Admittedly, I don't have a copy of the DVD but I'm going to guess that the Charlie Rose interview with Scorsese that was aired after the PBS showing isn't included there. That's a shame because a lot more is revealed there. In addition to his comments about how he got involved in the film late in the game, Scorsese reminds us that we'd only seen a few years (the retirement provided a perfect end point) of a musical career that's lasted almost forty years after the film ends and is still going. He briefly ticks off what happened to Dylan since then and shows a particular interest towards his religious phase. By now, most people (I'm guessing even many fans) laugh off this part of Dylan's career as an unfortunate diversion but for someone like Scorsese who obviously takes the subject very seriously in his work, this ain't no joke: if they do decide to keep covering D's career, Scorsese would definitely be the right man to oversee a doc on this part of his career.

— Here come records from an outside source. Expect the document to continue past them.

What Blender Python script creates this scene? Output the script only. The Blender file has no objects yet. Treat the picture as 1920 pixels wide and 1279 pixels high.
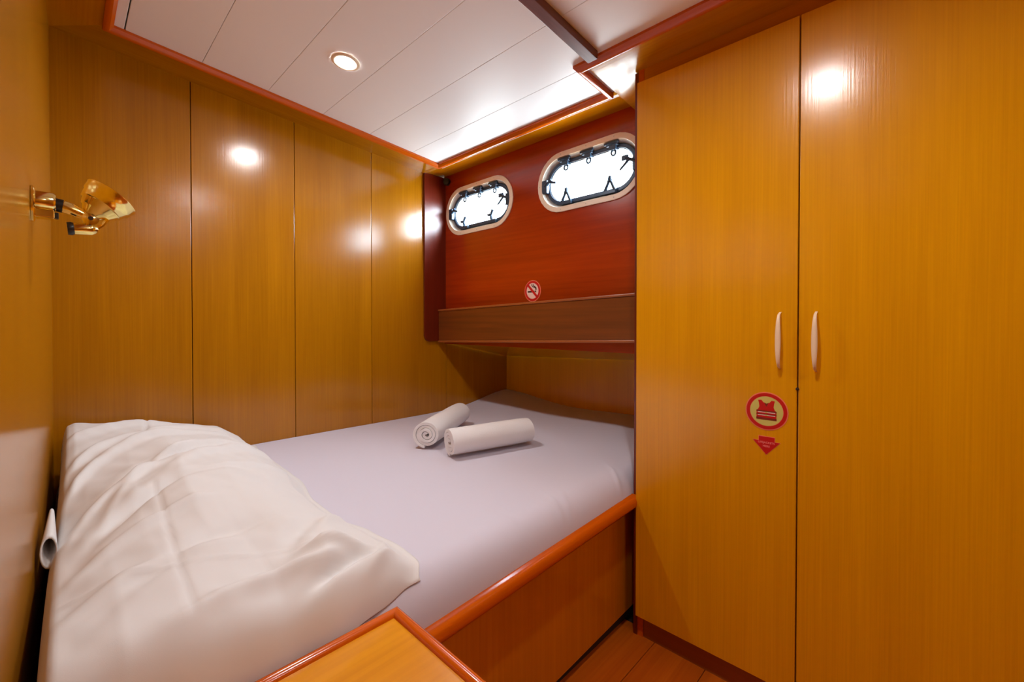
import bpy, bmesh, math, random
from math import sin, cos, pi, sqrt, radians
from mathutils import Vector, Matrix, noise

scene = bpy.context.scene
COL = scene.collection

# ------------------------------------------------------------------ camera
cam_d = bpy.data.cameras.new('camera')
cam_d.sensor_fit = 'HORIZONTAL'
cam_d.sensor_width = 36.0
cam_d.lens = 814.0 / 1920.0 * 36.0
cam_d.shift_y = -0.01227
cam_d.clip_start = 0.01
cam = bpy.data.objects.new('camera', cam_d)
cam.location = (0.0, 0.0, 1.105)
cam.rotation_euler = (radians(90 - 0.7), 0.0, radians(-45.97))
COL.objects.link(cam)
scene.camera = cam

# ------------------------------------------------------------------ world, exposure
world = bpy.data.worlds.new('sky')
scene.world = world
world.use_nodes = True
wn = world.node_tree.nodes; wl = world.node_tree.links
bg = wn['Background']
wtc = wn.new('ShaderNodeTexCoord'); wsep = wn.new('ShaderNodeSeparateXYZ'); wrp = wn.new('ShaderNodeValToRGB')
wl.new(wtc.outputs['Generated'], wsep.inputs[0]); wl.new(wsep.outputs['Z'], wrp.inputs['Fac'])
wrp.color_ramp.elements[0].position = 0.0; wrp.color_ramp.elements[0].color = (0.48, 0.55, 0.57, 1)   # water below the horizon
wrp.color_ramp.elements[1].position = 0.05; wrp.color_ramp.elements[1].color = (0.70, 0.87, 1.0, 1)    # hazy bright sky
wl.new(wrp.outputs['Color'], bg.inputs['Color'])
bg.inputs['Strength'].default_value = 36.0

scene.view_settings.view_transform = 'Standard'
scene.view_settings.look = 'None'
scene.view_settings.gamma = 1.0
scene.view_settings.use_curve_mapping = False
scene.view_settings.exposure = 0.42
LAMP = 330.0                         # emission of the recessed ceiling lamps
BEAM = 12.5                         # watts of the reflector beam in each of them
scene.cycles.use_denoising = True
scene.cycles.max_bounces = 10
scene.cycles.diffuse_bounces = 6
scene.cycles.glossy_bounces = 5
scene.cycles.transparent_max_bounces = 12
scene.cycles.sample_clamp_indirect = 6.0

# ------------------------------------------------------------------ helpers
WPOS = {}

def link(o, parent, base):
    COL.objects.link(o)
    pw = WPOS[parent.name] if parent else Vector((0, 0, 0))
    o.location = Vector(base) - pw
    if parent:
        o.parent = parent
    WPOS[o.name] = Vector(base)
    return o

def empty(name, loc, label=None, cat=None, group=None, kind=None):
    o = bpy.data.objects.new(name, None)
    o.empty_display_size = 0.05
    link(o, None, loc)
    tag(o, label, cat, group, kind)
    return o

def tag(o, label=None, cat=None, group=None, kind=None):
    if label: o['label'] = label
    if cat: o['category'] = cat
    if group: o['group'] = group
    if kind: o['kind'] = kind
    return o

class MB:
    """collects geometry in world coordinates, links it as one mesh object"""
    def __init__(s):
        s.v = []; s.f = []; s.m = []
    def add(s, vs, fs, mi=0):
        n = len(s.v)
        s.v += [Vector(p) for p in vs]
        for f in fs:
            s.f.append([i + n for i in f]); s.m.append(mi)
        return s
    def hexa(s, p, mi=0):
        """8 corners: bottom 4 counter-clockwise seen from above, then top 4"""
        return s.add(p, [(3, 2, 1, 0), (4, 5, 6, 7), (0, 1, 5, 4), (1, 2, 6, 5), (2, 3, 7, 6), (3, 0, 4, 7)], mi)
    def box(s, x0, x1, y0, y1, z0, z1, mi=0, fz=None):
        p = [(x0, y0, z0), (x1, y0, z0), (x1, y1, z0), (x0, y1, z0), (x0, y0, z1), (x1, y0, z1), (x1, y1, z1), (x0, y1, z1)]
        if fz:
            p = [(a, b, c + fz(a, b)) for a, b, c in p]
        return s.hexa(p, mi)
    def loops(s, rings, close=True, caps=True, mi=0):
        """skin between rings of equal length"""
        n = len(rings[0]); vs = [p for r in rings for p in r]; fs = []
        for i in range(len(rings) - 1):
            for j in range(n if close else n - 1):
                k = (j + 1) % n
                fs.append((i * n + j, i * n + k, (i + 1) * n + k, (i + 1) * n + j))
        if caps:
            fs.append(tuple(reversed(range(n))))
            fs.append(tuple((len(rings) - 1) * n + j for j in range(n)))
        return s.add(vs, fs, mi)
    def tube(s, pts, r, n=10, mi=0, caps=True):
        pts = [Vector(p) for p in pts]
        rs = r if isinstance(r, (list, tuple)) else [r] * len(pts)
        rings = []; ref = None
        for i, p in enumerate(pts):
            d = (pts[min(i + 1, len(pts) - 1)] - pts[max(i - 1, 0)]).normalized()
            if ref is None:
                ref = Vector((0, 0, 1)) if abs(d.z) < 0.9 else Vector((1, 0, 0))
            a = d.cross(ref).normalized(); b = a.cross(d).normalized(); ref = b
            rings.append([p + (a * cos(2 * pi * k / n) + b * sin(2 * pi * k / n)) * rs[i] for k in range(n)])
        return s.loops(rings, True, caps, mi)
    def lathe(s, o, d, prof, n=24, mi=0, caps=True):
        """prof: (distance along d, radius)"""
        o = Vector(o); d = Vector(d).normalized()
        ref = Vector((0, 0, 1)) if abs(d.z) < 0.9 else Vector((0, 1, 0))
        a = d.cross(ref).normalized(); b = a.cross(d).normalized()
        rings = [[o + d * t + (a * cos(2 * pi * k / n) + b * sin(2 * pi * k / n)) * r for k in range(n)] for t, r in prof]
        return s.loops(rings, True, caps, mi)
    def build(s, name, mats, parent=None, bevel=0.0, seg=2, smooth=False, base=None, normals=True):
        if base is None:
            xs = [p.x for p in s.v]; ys = [p.y for p in s.v]; zs = [p.z for p in s.v]
            base = Vector(((min(xs) + max(xs)) / 2, (min(ys) + max(ys)) / 2, min(zs)))
        base = Vector(base)
        me = bpy.data.meshes.new(name)
        me.from_pydata([p - base for p in s.v], [], s.f)
        for m in (mats if isinstance(mats, (list, tuple)) else [mats]):
            me.materials.append(m)
        for p, mi in zip(me.polygons, s.m):
            p.material_index = mi
        if normals or bevel:
            bm = bmesh.new(); bm.from_mesh(me)
            if normals:
                bmesh.ops.recalc_face_normals(bm, faces=bm.faces)
            if bevel:
                es = [e for e in bm.edges if len(e.link_faces) == 2 and e.calc_face_angle(0) > 0.5]
                bmesh.ops.bevel(bm, geom=es, offset=bevel, segments=seg, profile=0.5, affect='EDGES', clamp_overlap=True)
            bm.to_mesh(me); bm.free()
        if smooth:
            for p in me.polygons: p.use_smooth = True
            if not (smooth is True):
                try: me.set_sharp_from_angle(angle=radians(40))
                except Exception: pass
        me.update()
        o = bpy.data.objects.new(name, me)
        return link(o, parent, base)

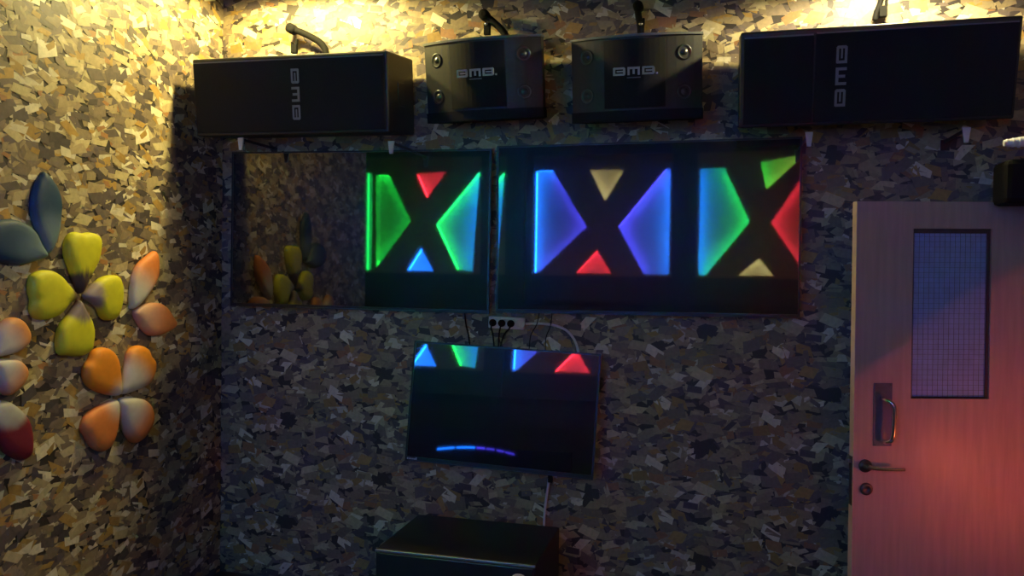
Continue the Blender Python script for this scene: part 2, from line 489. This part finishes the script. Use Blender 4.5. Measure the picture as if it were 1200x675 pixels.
# ------------------------------------------------------------------ block letter marks
def letters(gw, gh, gap, st, y0, y1, mtx, dot=False):
    """three block letters B M B in the local x-z plane, centred"""
    mb = MB()
    tot = 3 * gw + 2 * gap
    def bar(x0, x1, z0, z1): mb.box(x0, x1, y0, y1, z0, z1, mtx=mtx)
    for i, ch in enumerate('BMB'):
        x = -tot / 2 + i * (gw + gap)
        z = -gh / 2
        if ch == 'B':
            c = st * 0.5
            mb2 = [(x, z), (x + gw - c, z), (x + gw, z + c), (x + gw, z + gh - c), (x + gw - c, z + gh), (x + c * 0.6, z + gh), (x, z + gh - c * 0.6)]
            hole = [(x + st, z + st * 0.85), (x + gw - st, z + st * 0.85), (x + gw - st, z + gh * 0.42), (x + st * 1.7, z + gh * 0.42),
                    (x + st * 1.7, z + gh * 0.58), (x + gw - st, z + gh * 0.58), (x + gw - st, z + gh - st * 0.85), (x + st, z + gh - st * 0.85)]
            t = MB()
            t.poly(mb2, y0, y1, [hole])
            bmesh.ops.transform(t.bm, matrix=mtx, verts=list(t.bm.verts))
            me = bpy.data.meshes.new('tmp')
            t.bm.to_mesh(me)
            t.bm.free()
            mb.bm.from_mesh(me)
            bpy.data.meshes.remove(me)
        else:
            bar(x, x + gw, z + gh - st, z + gh)
            bar(x, x + st, z, z + gh - st)
            bar(x + gw - st, x + gw, z, z + gh - st)
            bar(x + gw / 2 - st / 2, x + gw / 2 + st / 2, z + gh * 0.12, z + gh - st)
    if dot:
        bar(tot / 2 + gap * 0.6, tot / 2 + gap * 0.6 + st * 0.8, -gh / 2, -gh / 2 + st * 0.8)
    return mb


# ------------------------------------------------------------------ large loudspeakers lying on their sides
def big_speaker(label, x, zb, tilt, W, D, H, logo_x, logo_rot, seam, roll, ydeep=3.982):
    t = thing('large_loudspeaker', label, 'loudspeaker', (x, ydeep, zb), (radians(tilt), radians(roll), 0), 'large loudspeakers on their sides')
    MB().box(-W / 2, W / 2, -D, 0, 0, H, 0.008).build('cabinet', M['cabinet'], t)
    top = H - 0.022
    spans = [(-W / 2 + 0.012, W / 2 - 0.012)] if seam is None else [(-W / 2 + 0.012, seam - 0.003), (seam + 0.003, W / 2 - 0.012)]
    for i, (a, b) in enumerate(spans):
        g = MB().box(a, b, -D - 0.014, -D + 0.001, 0.014, top - (0.004 if (seam is not None and i == 0) else 0), 0.005).build('grille', M['grille'], t)
        MB().box(a + 0.004, b - 0.004, -D - 0.013, -D - 0.002, top - 0.006 + (-0.003 if (seam is not None and i == 0) else 0.0),
                 top + 0.003 + (-0.003 if (seam is not None and i == 0) else 0.0)).build('edge_trim', M['trim'], g)
    mtx = Matrix.Translation((logo_x, -D - 0.0135, H * 0.5)) @ Matrix.Rotation(radians(logo_rot), 4, 'Y')
    letters(0.070, 0.042, 0.016, 0.0115, -0.003, 0.0005, mtx).build('letter_mark', M['logo_dim'], t)
    # corner protectors and a recessed side handle
    for sx in (-1, 1):
        MB().box(sx * W / 2 - 0.003, sx * W / 2 + 0.003, -D * 0.62, -D * 0.38, H * 0.35, H * 0.65, 0.002).build('side_handle', M['black'], t)
    return t


big_speaker('large black loudspeaker on its side above the left television, downward reading letters', -2.047, 2.388, 7, 1.04, 0.345, 0.378, 0.050, 90, None, 0.4)
big_speaker('large black loudspeaker on its side at upper right above the door, upward reading letters', 0.600, 2.398, 13, 1.05, 0.345, 0.392,
            -0.128, -90, -0.232, -0.4)


# wall brackets over the loudspeakers, all in room coordinates
def bent_arm(label, pts, rad, base, cat='bracket', extra=None, group='clamp arms above the loudspeakers', pivot=None):
    t = thing('clamp_arm', label, cat, pts[-1], group=group)
    o = Vector(pts[-1])
    P = [Vector(p) - o for p in pts]
    MB().tube(P, rad, 10, 4).build('arm', M['blackrub'], t)
    e = P[0]
    MB().lathe([(0.6 * rad, -rad * 1.6), (rad * 1.5, -rad * 1.3), (rad * 1.5, rad * 1.3), (0.6 * rad, rad * 1.6)], e, 'y').build('pivot', M['blackrub'], t)
    c = Vector(base) - o
    MB().box(c.x - 0.016, c.x + 0.016, c.y - 0.012, c.y + 0.012, c.z - 0.03, c.z + 0.018, 0.003).box(
        c.x + 0.007, c.x + 0.018, c.y - 0.01, c.y + 0.01, c.z + 0.015, c.z + 0.045, 0.002).box(
        c.x - 0.017, c.x - 0.009, c.y - 0.01, c.y + 0.01, c.z + 0.015, c.z + 0.03, 0.002).build('clamp', M['blackrub'], t)
    if pivot is not None:
        v = Vector(pivot) - o
        MB().lathe([(0.002, -0.012), (0.008, -0.010), (0.010, 0), (0.010, 0.014)], v, 'y', 16).build('bolt', M['chrome'], t)
    return t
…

So, having a high-powered director like Scorsese behind this project means that this is the last word on Dylan's early years, right? Obviously, it ain't. Even with his recent autobiography, he's the shadowy type who even when he appears forthright still leaves as many questions in his wake as he answer others: "Andy Warhol meets Pete Seeger," as Bono called him. Even in the brief years chronicled in the film, we see him rapidly evolve year to year- this only continued or accelerated afterwards. We'll still be slobbering over him years from now and he'll probably still be hitting on road on what's now appropriately called his Endless Tour, still leaving crumbs for us to chew over. And why is he opening up with this film and his book after years of enigmatic behavior? That's yet another mystery for us to ponder about him.